Yates is the lead author of a research report and policy brief, “Preparing for Climate Mobility from Tuvalu and Kiribati to Aotearoa,” released this month.

She says New Zealand needs to create a new climate mobility-specific visa pathway, and wants to see an education campaign to prepare Kiwis for Pacific climate migrants.

For her doctoral research at Auckland University, Yates worked with the Tuvaluan and Kiribati communities in Tāmaki Makaurau Auckland, gauging attitudes toward climate change and looking ahead to Aotearoa New Zealand’s responsibilities as a likely host of future climate migrants.

Aotearoa New Zealand has a key role to play in equitably supporting those who wish to move, Yates says. Her report suggests making the journey easier for climate migrants by reforming existing visa pathways and creating a new climate mobility-specific visa pathway.

She also wants to see support for communities to put down new roots by backing community-led initiatives to make resettlement easier, as well as support for maintaining identity and cultural heritage, and fostering community engagement

The report also emphasises the need to prepare New Zealanders for climate mobility from the Pacific with a communications strategy to “rewrite the narrative.”

Safeguarding cultural identities are key issues for Tuvalu and Kiribati, which are among the countries most at risk of climate-related loss and damage as sea levels rise.
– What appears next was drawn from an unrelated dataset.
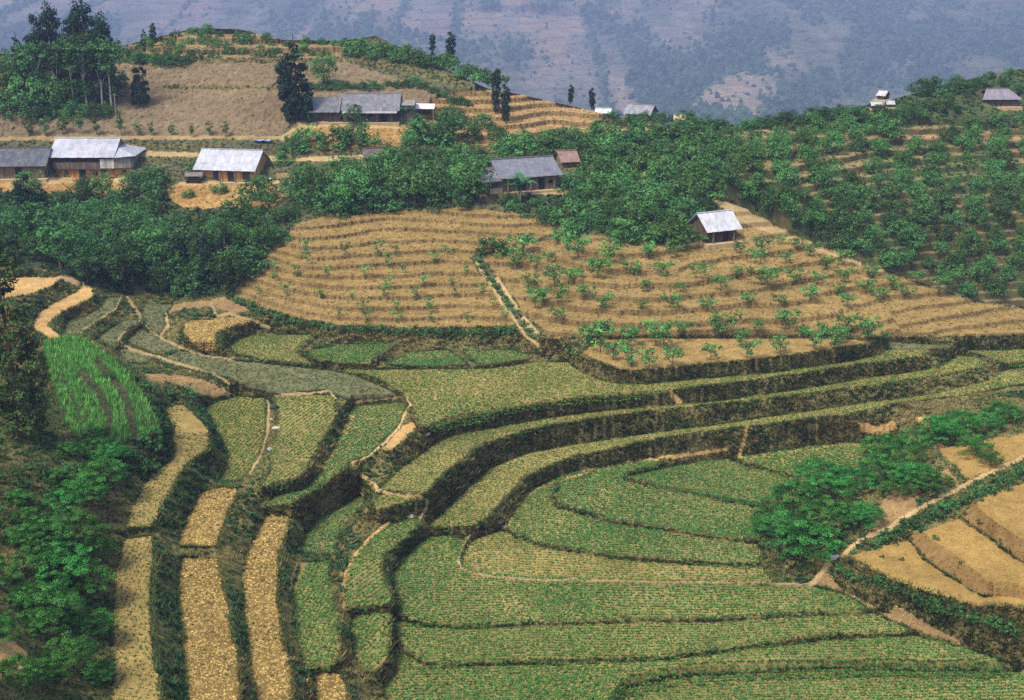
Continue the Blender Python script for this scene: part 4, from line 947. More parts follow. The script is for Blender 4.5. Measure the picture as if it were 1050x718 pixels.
# the grove on the upper hill
for i_, (u_, w_) in enumerate([(628,22),(646,18),(662,24),(680,22),(704,26)]):
    p = hit(u_, 127); add_plant("bush", "crest_shrub", "bush", f"green bush below the far roofs on the dirt crest, {nth(i_)} from the left", p, w_ / PXM(p) / 6.4, group="bushes below the far roofs")
GROVE = [("fir",104,108,31),("fir",92,100,33),("fir",80,98,30),("fir",60,92,29),("fir",40,96,28),("fir",114,96,22),("fir",24,100,26),("fir",70,104,30),
 ("gum",77,113,36),("gum",90,112,38),("gum",105,112,34),("gum",115,112,36),("gum",60,112,36),("gum",40,112,34),("gum",20,112,34),
 ("midtree",30,116,40),("midtree",50,118,36),("midtree",98,108,30),("midtree",122,100,26),("bush",20,120,34),("bush",38,122,30),("bush",60,118,26),("bush",118,90,20),("bush",8,112,36),("midtree",70,112,30),("midtree",84,110,28),("midtree",112,108,26),("midtree",10,104,40),("midtree",44,106,34),("bush",78,120,28),("bush",98,120,26),("bush",110,118,22)]
for i, (k, u, v, w) in enumerate(sorted(GROVE, key=lambda q: q[1])):
    p = hit(u, v); nat = {"fir": 4.0, "gum": 6.6, "midtree": 6.8, "bush": 6.4}[k]
    s = w / PXM(p) / nat
    lo = {"fir": "tall dark fir", "gum": "tall pale trunked tree", "midtree": "leafy green tree", "bush": "dark bush"}[k]
    add_plant(k, {"fir": "fir_tree", "gum": "grove_tree", "midtree": "grove_tree", "bush": "grove_bush"}[k], {"fir": "fir", "bush": "bush"}.get(k, "tree"), f"{lo} of the hilltop grove, {nth(i)} plant from the left", p, s, .8 if k == "fir" else 1.0, group="grove on the upper hill")
# saplings along the brown field's lower edge
S7 = [(30,140),(47,139),(65,138),(81,138),(99,138),(125,139),(142,139),(155,139),(176,139),(196,141),(215,139),(231,142)]
for i, (u, v) in enumerate(S7):
    p = hit(u, v); add_plant("slim", "slim_tree", "young tree", f"slim young tree, {nth(i)} from the left along the brown field's lower edge", p, rnd.uniform(15, 19) / PXM(p) / 5.0 * (1.35 if i < 6 else .95), 1.1, group="slim trees along the brown field")
# hilltop terraces: shrubs, and the leafy hedge on the bank
S8 = [(u, v, rnd.uniform(9, 17)) for u, v in poisson([(130,52),(200,32),(245,33),(290,43),(345,46),(345,58),(130,64)], 13, 6, 13)]
plant_list(S8, 5, "shrub", "hilltop_shrub", "shrub", "green shrub", "on the hilltop terraces", 5.2, "shrubs on the hilltop terraces")
S9 = [(u, float(np.interp(u, [355,400,450,500,512], [52,58,68,86,88])) + rnd.uniform(-4, 6), rnd.uniform(16, 24)) for u in np.arange(355, 514, 6.5)]
plant_list(S9, 500, "shrub", "hedge_shrub", "shrub", "leafy hedge shrub", "on the sloping bank of the hilltop", 5.2, "hedge on the hilltop bank")
S10 = [(u, float(np.interp(u, [318,340,380,430,450,480], [92,92,90,88,98,110])) + rnd.uniform(-1.5, 2), rnd.uniform(10, 17)) for u in np.arange(318, 482, 9)]
plant_list(S10, 500, "bush", "field_hedge_bush", "bush", "dark hedge bush", "along the brown field above the long farmhouse", 6.4, "hedge above the long farmhouse")
S11 = [(u, float(np.interp(u, [134,165,192], [62,66,66])) + rnd.uniform(-2, 2), rnd.uniform(16, 22)) for u in np.arange(134, 194, 9)]
plant_list(S11, 500, "bush", "field_edge_bush", "bush", "dark bush", "along the top edge of the brown field", 6.4, "bushes at the brown field's top edge")
# hedge bank at the foot of the tan field and in the ditch
S12 = [(u, float(np.interp(u, [236,262,300,350,430,528], [306,318,331,339,343,341])) + rnd.uniform(-1, 1.5), rnd.uniform(10, 15)) for u in np.arange(238, 530, 7)]
plant_list(S12, 500, "weed", "bank_bush", "bush", "dark scrubby bush", "along the foot of the tan terraced field", 2.0, "bushes at the foot of the tan field")
S13 = [(u, float(np.interp(u, [488,548], [268,346])) + rnd.uniform(-1, 1), rnd.uniform(7, 11)) for u in np.arange(488, 552, 5)]
plant_list(S13, 500, "weed", "ditch_bush", "bush", "dark scrubby bush", "in the slanting ditch", 2.0, "bushes in the slanting ditch")
# near left: lush bushes under the maize knoll, the leafy tree at the edge
LB = [(70,690,60),(50,640,64),(95,655,50),(60,600,66),(88,610,56),(45,565,56),(75,560,60),(100,575,40),(85,520,54),(105,500,48),(62,530,44),(112,478,38),(95,470,36),(28,620,40),(40,700,40),(100,700,34),(35,585,44),(22,560,38),(45,650,44),(18,700,44),(30,540,34),(60,500,34),(70,470,28),(100,455,26),(112,462,24),(20,520,30),(0,600,44),(-5,660,44)]
for i, (u, v, w) in enumerate(sorted(LB, key=lambda q: q[1])):
    p = hit(u, v); add_plant("lush", "lush_bush", "bush", f"lush green bush on the near slope below the maize plot, {nth(i)} from the top", p, w / PXM(p) / 7.4, 1.1, group="lush bushes on the near slope")
RB = [(800,560,58),(825,575,66),(845,545,54),(812,528,56),(850,515,50),(880,505,44),(838,500,48),(868,540,44),(885,540,40),(905,495,48),(925,478,46),(940,500,44),(955,505,40),(905,470,42),(940,462,40),(975,455,40),(1000,468,36),(985,440,34),(1010,445,36),(1030,432,34),(960,448,36),(1015,478,26),(790,545,40),(920,510,32)]
for i, (u, v, w) in enumerate(sorted(RB)):
    p = hit(u, v); add_plant("lush", "lush_bush", "bush", f"lush green bush on the mound beside the green terraces, {nth(i)} from the left", p, w / PXM(p) / 7.4, 1.1, group="lush bushes on the mound")
HB = [(u, float(np.interp(u, [860,880,920,960,1000,1040,1060], [582,594,606,618,634,644,650])) + rnd.uniform(-2, 5), rnd.uniform(15, 24)) for u in np.arange(862, 1062, 8)]
plant_list(HB, 500, "weed", "bank_bush", "bush", "dark leafy bush", "on the bank under the plowed plots", 2.0, "bushes on the bank under the plowed plots")
HC = [(u, float(np.interp(u, [890,935,990,1040,1060], [562,540,516,490,480])) + rnd.uniform(-1, 3), rnd.uniform(15, 22)) for u in np.arange(888, 1062, 8)]
plant_list(HC, 500, "weed", "path_bush", "bush", "dark bush", "along the dirt path above the plowed plots", 2.0, "bushes along the dirt path")
KB = [(150,462,30),(140,478,30),(160,452,24),(168,440,20),(128,470,26),(152,480,22),(170,458,18),(110,388,16),(150,402,20),(165,405,26),(185,410,24),(195,405,22),(140,394,18)]
for i, (u, v, w) in enumerate(sorted(KB)):
    p = hit(u, v); add_plant("weed", "bank_bush", "bush", f"dark bush on the bank round the maize knoll, {nth(i)} from the left", p, w / PXM(p) / 2.0, group="bushes round the maize knoll")
p = hit(18, 452); add_plant("side", "edge_tree", "tree", "tall slim tree with reddish brown leaves at the left edge", p + Vector((.3, 0, 0)), 1.3, 1.0, 0.5)
p = hit(38, 446); add_plant("side", "edge_tree", "tree", "shorter slim tree with reddish brown leaves beside the maize plot", p, .72, 1.1, 2.0)
WD = [(u, v, rnd.uniform(12, 24)) for u, v in poisson([(-10,445),(60,450),(78,470),(62,500),(40,540),(-10,560)], 17, 12, 17)] + [(958,553,9),(968,531,8),(986,578,7),(1004,536,9),(1026,556,8),(925,575,7),(905,572,6)]
for i, (u, v, w) in enumerate(sorted(WD, key=lambda q: (q[1], q[0]))):
    p = hit(u, v); where = "near slope" if u < 200 else "plowed plots"
    add_plant("weed", "weed_clump", "weeds", f"low weed clump on the {where}, {nth(i)} of these clumps from the top", p, w / PXM(p) / 2.0, group="weed clumps")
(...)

Both nations are low-lying atolls with an average elevation above sea level of no more than two metres, which means there are few opportunities for relocating within state borders to avoid climate threats.

Most people on the islands want to remain on their homelands, although some are looking to migrate, Yates says.

In 2015, New Zealand deported I-Kiribati man Ioane Teitiota who sought asylum claiming environmental degradation due to climate change made it unsafe for him and his family to return to their homeland.

 

In a landmark human rights case, the United Nations Human Rights Committee sided with the New Zealand Government but said countries should not deport asylum seekers if the effects of climate change in their homelands violated their rights to life with dignity.

 

“As neighbours to the Pacific, the New Zealand Government should ensure people can choose to stay in their homelands or to migrate elsewhere – and with dignity, into good jobs, with equitable pay and social protections – not as refugees,” Yates says.